Manchester Civic Society opposes closure of Stockport’s Central Library

Manchester Civic Society opposes Stockport Council’s intended closure of Stockport Central Library and the relocation of library services to the Merseyway Precinct.


Relocating library services and collections away from the Central Library building, with no plan identified for the future use of the building seems an abdication of responsibility.  The future options appraisal commissioned from CBRE concludes that changing the Central Library’s core use would pose real cost issues.  SAVE Britain’s Heritage has considerable experience of how such a lack of planning works out and observes that management will only become more complicated and controversial over time and risks becoming an increasing cost burden on council resources.

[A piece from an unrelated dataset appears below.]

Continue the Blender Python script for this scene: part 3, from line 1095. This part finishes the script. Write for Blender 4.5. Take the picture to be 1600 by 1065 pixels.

Stockport’s Central Library was gifted to the town by the Carnegie Foundation in 1913 and has served the people of Stockport for over 100 years.  It is a listed building (Grade II) and stated to be a good example of a Carnegie Library.  The listing statement makes particular mention of its strong, well-proportioned composition, with striking use of contrasting materials and fine craftsmanship, and as a mature example of free-Classicism.  The considerable retention of historic fabric throughout is also highlighted, as is its siting in close proximity to other distinguished features of central Stockport, the Town Hall (Grade II*), the former Stockport Infirmary (Grade II), the War Memorial Art Gallery (Grade II*) and the statue of Richard Cobden (Grade II).  They form a rich mix of early C20 buildings.


It is possible to refurbish this handsome building so that it continues to deliver library and other key services for the people of Stockport.  Mancunians now enjoy their transformed Grade II*Central Library, a feat achieved with distinction by their City Council, on time and in budget.  Stockport made a great success of regenerating the Covered Market, with a heritage-led project.


Stockport has shown that it can rise to a challenge such as posed by the continued provision of library services within the central civic core.  We respectfully urge them to do so.